Le riduzioni più importanti di PM2.5 e PM10 sono state osservate nell’Europa centrale, mentre per NO2 sono state riscontrate nelle aree prevalentemente urbane dell’Europa occidentale. Nel periodo di studio, il PM2.5 e il PM10 sono risultati più alti nel Nord Italia e nell’Europa orientale. Livelli elevati di NO2 sono stati osservati nel Nord Italia e in alcune aree dell’Europa occidentale, come nel sud del Regno Unito, in Belgio e nei Paesi Bassi. L’ozono è aumentato annualmente dello 0,58% nell’Europa meridionale, mentre è diminuito o ha avuto un andamento non significativo nel resto del continente. Il complessivo miglioramento della qualità dell’aria non ha però risolto i problemi dei cittadini, che continuano a vivere per la maggior parte in zone dove si superano i limiti indicati dall’Oms per quanto riguarda il PM2.5 (98%), il PM10 (80%) e il biossido di azoto (86%). Questi risultati sono in linea con le stime dell’Agenzia europea dell’ambiente per 27 Paesi dell’Ue, basate sui dati provenienti dalle stazioni urbane.

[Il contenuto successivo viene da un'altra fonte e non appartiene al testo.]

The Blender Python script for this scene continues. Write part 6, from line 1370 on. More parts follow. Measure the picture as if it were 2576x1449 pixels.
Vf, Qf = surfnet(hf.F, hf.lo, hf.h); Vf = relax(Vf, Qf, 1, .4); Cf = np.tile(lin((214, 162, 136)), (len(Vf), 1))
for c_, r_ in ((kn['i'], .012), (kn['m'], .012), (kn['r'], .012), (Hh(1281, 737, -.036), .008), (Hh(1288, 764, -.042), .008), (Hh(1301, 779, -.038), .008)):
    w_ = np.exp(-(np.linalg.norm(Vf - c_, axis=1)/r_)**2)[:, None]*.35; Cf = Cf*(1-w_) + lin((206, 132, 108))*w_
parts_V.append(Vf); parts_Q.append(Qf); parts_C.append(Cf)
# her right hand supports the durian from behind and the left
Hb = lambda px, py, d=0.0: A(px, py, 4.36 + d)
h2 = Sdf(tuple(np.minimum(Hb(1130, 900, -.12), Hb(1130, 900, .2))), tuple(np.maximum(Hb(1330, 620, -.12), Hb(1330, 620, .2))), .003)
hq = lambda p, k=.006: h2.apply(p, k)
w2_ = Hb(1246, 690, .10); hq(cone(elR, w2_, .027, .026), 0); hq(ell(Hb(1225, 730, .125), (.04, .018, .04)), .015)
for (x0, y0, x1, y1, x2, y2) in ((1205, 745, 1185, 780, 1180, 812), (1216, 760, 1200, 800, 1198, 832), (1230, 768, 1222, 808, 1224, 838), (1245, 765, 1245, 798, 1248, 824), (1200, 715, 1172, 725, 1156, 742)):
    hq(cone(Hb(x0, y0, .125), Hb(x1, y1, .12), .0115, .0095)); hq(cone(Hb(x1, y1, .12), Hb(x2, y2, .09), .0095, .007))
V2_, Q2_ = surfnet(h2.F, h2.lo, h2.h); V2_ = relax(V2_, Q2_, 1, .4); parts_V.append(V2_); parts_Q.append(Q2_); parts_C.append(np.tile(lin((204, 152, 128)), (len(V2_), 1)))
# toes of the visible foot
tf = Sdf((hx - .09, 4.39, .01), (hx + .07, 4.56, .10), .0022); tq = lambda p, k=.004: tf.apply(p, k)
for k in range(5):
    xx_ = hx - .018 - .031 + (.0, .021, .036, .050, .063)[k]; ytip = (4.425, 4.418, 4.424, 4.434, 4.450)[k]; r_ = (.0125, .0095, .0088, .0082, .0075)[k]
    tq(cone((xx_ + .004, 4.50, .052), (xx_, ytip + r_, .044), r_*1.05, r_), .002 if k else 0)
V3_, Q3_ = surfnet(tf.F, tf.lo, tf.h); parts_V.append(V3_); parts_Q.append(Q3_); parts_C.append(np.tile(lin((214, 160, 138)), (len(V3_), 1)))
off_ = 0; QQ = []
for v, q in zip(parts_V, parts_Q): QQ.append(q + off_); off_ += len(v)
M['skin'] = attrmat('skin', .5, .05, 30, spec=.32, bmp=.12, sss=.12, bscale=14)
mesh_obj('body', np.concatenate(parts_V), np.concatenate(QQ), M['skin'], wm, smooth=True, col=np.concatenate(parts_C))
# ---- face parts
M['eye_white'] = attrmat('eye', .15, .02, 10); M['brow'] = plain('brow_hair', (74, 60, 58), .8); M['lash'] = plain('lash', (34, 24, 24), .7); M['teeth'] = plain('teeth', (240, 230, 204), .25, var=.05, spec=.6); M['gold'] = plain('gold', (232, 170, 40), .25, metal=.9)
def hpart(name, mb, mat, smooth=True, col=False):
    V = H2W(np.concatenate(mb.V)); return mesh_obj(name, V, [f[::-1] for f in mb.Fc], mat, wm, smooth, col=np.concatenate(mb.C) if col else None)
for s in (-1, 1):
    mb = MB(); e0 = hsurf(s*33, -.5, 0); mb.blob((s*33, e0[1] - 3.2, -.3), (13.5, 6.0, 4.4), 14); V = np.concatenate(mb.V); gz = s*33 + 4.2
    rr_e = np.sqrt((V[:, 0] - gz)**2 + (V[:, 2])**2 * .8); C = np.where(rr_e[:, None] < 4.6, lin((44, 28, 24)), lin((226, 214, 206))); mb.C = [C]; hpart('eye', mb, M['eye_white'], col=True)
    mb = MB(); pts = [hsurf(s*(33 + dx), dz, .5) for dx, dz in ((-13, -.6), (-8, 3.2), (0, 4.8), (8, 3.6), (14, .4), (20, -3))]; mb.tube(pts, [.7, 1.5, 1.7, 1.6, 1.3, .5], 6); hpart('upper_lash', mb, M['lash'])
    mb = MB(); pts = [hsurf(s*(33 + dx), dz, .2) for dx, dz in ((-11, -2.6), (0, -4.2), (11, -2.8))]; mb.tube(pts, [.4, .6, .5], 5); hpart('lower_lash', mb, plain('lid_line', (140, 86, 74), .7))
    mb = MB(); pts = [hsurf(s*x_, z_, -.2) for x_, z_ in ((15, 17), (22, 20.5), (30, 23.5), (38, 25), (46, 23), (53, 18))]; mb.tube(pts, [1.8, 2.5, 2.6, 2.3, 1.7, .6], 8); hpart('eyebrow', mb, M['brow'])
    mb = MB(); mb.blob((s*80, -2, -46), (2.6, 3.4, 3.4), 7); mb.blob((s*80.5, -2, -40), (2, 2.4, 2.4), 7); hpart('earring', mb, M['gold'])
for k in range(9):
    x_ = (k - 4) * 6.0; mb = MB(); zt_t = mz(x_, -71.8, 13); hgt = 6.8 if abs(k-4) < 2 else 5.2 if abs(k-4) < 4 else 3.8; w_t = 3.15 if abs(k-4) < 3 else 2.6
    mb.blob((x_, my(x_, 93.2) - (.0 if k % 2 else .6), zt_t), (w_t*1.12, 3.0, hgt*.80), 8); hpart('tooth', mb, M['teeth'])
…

Inoltre, nessun Paese ha rispettato il limite annuale di ozono durante la stagione di picco tra il 2003 e il 2019.

Lo studio ha infine esaminato il numero di giorni in cui i limiti per due o più inquinanti sono stati superati simultaneamente. E’ così emerso che nonostante i miglioramenti complessivi, l’86% della popolazione europea ha sperimentato almeno un giorno all’anno con sforamenti per due o più inquinanti: le accoppiate più frequenti sono PM2.5 con biossido di azoto e PM2.5 con ozono. Secondo il primo autore dello studio, Zhao-Yue Chen, “sono necessari sforzi mirati per affrontare i livelli di PM2.5 e ozono e i giorni di inquinamento associati, soprattutto alla luce delle crescenti minacce derivanti dai cambiamenti climatici in Europa”.